Raw Japan
Slices of Japanese business, politics and life
from MacroScope:
Ranking economic forecasts
Financial journalists spend a lot of time surveying market economists ahead of macro-economic data releases to find out how they think the next CPI or GDP number is going to turn out. A poll 20 or 30 economists gives a market median forecast, which will determine how traders react when the data comes out. If the figure beats expectations and points to a strong economy and likely rate rises, the currency will jump, and vice versa.
But how good are these forecasts? Why react if there's no track record for accuracy? Economists have a pretty good feel for how reliable forecasts are for different indicators, but it would easier to have a number that tells us how reliable forecasts are for data such as GDP, jobs data or the CPI?
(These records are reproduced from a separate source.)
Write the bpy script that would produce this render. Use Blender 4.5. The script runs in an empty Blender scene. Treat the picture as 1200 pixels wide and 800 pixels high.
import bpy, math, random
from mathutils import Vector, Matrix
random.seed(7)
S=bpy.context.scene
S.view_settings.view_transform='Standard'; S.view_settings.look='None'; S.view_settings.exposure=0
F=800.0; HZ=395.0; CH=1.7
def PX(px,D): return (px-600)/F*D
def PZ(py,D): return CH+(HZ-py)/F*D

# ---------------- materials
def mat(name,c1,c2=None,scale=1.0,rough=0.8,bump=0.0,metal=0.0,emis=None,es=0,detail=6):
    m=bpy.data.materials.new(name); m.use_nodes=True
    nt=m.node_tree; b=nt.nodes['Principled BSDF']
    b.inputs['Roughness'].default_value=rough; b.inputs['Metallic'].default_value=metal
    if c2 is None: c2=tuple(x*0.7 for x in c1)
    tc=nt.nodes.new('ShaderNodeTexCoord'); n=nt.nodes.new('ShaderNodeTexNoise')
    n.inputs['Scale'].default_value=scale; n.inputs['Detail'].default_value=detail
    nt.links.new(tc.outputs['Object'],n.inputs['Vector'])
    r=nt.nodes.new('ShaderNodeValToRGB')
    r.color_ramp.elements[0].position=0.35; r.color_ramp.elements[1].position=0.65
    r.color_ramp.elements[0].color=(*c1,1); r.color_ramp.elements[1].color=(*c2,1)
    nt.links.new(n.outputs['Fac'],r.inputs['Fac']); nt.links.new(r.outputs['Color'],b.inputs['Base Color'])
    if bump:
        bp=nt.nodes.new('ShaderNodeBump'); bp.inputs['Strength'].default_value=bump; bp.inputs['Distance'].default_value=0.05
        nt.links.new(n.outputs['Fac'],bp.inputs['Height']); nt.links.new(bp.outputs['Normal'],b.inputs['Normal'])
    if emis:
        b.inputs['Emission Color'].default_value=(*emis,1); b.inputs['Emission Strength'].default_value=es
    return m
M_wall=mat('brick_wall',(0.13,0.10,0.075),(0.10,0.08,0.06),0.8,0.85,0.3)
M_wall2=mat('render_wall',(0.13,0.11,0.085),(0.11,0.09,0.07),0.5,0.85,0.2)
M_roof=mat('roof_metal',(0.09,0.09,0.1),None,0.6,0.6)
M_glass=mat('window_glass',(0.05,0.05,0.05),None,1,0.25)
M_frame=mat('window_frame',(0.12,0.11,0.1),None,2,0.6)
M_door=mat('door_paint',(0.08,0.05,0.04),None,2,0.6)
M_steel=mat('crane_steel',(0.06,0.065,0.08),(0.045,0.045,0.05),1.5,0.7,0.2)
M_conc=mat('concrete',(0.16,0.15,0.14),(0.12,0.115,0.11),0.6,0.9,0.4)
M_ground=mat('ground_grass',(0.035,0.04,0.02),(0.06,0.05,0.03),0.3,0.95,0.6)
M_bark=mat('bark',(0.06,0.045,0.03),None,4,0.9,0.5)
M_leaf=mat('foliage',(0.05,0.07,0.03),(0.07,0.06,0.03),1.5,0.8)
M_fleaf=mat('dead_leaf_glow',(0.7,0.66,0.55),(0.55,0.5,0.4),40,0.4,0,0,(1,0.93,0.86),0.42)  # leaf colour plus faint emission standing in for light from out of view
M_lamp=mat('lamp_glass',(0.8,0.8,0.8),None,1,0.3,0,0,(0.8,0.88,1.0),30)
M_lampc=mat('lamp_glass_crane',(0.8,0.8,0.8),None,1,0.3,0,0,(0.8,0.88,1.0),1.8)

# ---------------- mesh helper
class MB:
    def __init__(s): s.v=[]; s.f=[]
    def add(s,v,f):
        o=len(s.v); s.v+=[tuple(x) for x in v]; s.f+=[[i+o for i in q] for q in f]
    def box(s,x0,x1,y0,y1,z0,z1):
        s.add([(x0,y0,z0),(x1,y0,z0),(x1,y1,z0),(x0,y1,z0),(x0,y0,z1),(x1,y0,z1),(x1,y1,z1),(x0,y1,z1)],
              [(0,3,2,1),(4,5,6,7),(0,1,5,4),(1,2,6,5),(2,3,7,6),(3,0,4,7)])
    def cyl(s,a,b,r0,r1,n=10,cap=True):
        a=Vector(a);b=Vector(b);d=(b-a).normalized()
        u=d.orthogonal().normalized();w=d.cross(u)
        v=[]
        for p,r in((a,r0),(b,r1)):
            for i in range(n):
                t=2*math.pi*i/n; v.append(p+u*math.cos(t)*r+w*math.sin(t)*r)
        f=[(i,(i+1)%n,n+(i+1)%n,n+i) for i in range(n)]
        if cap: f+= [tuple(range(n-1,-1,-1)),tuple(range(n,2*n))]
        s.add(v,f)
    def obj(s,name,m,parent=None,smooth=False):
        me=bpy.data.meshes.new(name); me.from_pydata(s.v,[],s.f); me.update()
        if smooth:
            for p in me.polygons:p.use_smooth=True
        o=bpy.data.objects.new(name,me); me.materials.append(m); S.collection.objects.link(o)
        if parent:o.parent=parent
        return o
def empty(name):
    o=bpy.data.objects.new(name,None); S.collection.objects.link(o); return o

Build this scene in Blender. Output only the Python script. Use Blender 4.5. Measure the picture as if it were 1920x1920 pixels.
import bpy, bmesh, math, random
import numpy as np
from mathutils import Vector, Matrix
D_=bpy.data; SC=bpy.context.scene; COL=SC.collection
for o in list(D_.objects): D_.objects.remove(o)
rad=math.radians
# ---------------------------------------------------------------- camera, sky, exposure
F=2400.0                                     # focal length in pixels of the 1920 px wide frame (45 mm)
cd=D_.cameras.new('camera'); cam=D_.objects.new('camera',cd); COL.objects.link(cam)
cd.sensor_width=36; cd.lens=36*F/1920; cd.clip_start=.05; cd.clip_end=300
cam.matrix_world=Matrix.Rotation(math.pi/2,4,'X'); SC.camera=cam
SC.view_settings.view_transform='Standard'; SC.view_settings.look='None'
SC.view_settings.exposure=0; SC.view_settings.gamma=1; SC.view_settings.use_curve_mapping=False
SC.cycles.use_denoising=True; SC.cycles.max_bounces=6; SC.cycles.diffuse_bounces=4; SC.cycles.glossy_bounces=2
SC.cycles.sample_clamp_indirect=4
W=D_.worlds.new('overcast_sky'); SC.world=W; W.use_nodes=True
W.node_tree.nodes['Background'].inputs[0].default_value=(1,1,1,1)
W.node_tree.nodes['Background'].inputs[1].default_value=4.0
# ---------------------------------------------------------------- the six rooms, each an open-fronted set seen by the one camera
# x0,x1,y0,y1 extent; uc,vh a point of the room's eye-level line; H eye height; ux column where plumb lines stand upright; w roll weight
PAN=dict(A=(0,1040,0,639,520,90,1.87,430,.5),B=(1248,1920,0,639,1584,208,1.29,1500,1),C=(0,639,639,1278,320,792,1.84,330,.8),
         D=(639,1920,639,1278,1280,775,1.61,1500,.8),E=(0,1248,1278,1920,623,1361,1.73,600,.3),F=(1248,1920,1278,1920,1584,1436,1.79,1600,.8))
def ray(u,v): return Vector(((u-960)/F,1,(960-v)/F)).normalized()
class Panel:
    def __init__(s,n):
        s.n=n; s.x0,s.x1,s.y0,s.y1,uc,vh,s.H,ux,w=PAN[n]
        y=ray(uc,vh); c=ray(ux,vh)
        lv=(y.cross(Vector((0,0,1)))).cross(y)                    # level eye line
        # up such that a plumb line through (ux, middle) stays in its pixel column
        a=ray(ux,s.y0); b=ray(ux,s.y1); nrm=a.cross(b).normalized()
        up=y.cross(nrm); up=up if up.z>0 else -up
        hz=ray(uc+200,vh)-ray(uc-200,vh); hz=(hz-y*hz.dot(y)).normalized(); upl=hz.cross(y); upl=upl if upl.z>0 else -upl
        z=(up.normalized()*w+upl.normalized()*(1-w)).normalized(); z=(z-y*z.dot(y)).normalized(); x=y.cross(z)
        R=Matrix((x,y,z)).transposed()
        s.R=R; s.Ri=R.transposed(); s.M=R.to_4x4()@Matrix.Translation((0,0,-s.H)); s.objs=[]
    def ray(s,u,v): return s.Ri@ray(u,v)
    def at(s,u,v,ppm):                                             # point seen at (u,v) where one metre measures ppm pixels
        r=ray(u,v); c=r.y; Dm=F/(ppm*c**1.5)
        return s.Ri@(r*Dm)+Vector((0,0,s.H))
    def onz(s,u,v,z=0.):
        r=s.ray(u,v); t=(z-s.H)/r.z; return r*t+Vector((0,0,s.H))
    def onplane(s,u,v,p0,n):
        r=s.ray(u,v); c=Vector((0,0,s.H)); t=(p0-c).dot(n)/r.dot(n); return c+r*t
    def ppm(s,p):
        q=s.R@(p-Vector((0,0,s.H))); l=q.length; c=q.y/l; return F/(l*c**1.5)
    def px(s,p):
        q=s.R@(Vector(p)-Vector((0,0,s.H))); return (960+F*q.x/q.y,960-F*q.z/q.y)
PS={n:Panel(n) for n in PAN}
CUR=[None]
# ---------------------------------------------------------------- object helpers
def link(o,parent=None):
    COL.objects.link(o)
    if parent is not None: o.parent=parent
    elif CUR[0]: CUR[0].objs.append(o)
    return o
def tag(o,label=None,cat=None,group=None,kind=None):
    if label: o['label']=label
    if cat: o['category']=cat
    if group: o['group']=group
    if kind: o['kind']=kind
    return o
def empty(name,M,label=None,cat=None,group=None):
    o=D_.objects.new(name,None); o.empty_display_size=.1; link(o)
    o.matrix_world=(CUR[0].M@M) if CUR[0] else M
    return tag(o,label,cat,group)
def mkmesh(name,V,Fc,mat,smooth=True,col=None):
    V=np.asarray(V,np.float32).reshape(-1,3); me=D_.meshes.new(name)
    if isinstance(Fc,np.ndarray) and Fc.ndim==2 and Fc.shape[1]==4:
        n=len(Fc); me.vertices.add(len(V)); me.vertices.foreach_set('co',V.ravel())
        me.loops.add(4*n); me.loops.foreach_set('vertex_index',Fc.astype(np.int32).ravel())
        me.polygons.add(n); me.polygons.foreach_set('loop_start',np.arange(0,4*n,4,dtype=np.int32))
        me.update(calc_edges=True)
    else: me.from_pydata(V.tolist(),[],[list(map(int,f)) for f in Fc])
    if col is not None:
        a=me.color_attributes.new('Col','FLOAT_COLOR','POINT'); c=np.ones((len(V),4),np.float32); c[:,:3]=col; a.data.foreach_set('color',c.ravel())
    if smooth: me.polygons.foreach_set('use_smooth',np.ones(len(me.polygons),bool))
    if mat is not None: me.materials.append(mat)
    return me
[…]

Forecast accuracy is a live topic in academic journals. There’s the MAE and the MSE, the sMAPE and the MAD/Mean ratio among others. Some measures depend on scale so they can’t be used to compare different series of data, such as GDP and the jobless rate. Using percentage error -- the MAPE -- can overcome this but it gives whacky results with outcomes of zero or near zero. One possible solution is to use the mean absolute scaled error – or MASE – suggested by Professor Rob Hyndman at Australia’s Monash University and colleague Anne Koehler from Miami University, Ohio in 2006.
The MASE measures how forecasters have performed against a so-called naïve forecast -- simply forecasting that next month’s result will be the same as last month’s. The lower the result, the better the forecast. So 0 is a perfect forecast, while a score above 1 means the forecast is worse than a naïve forecast.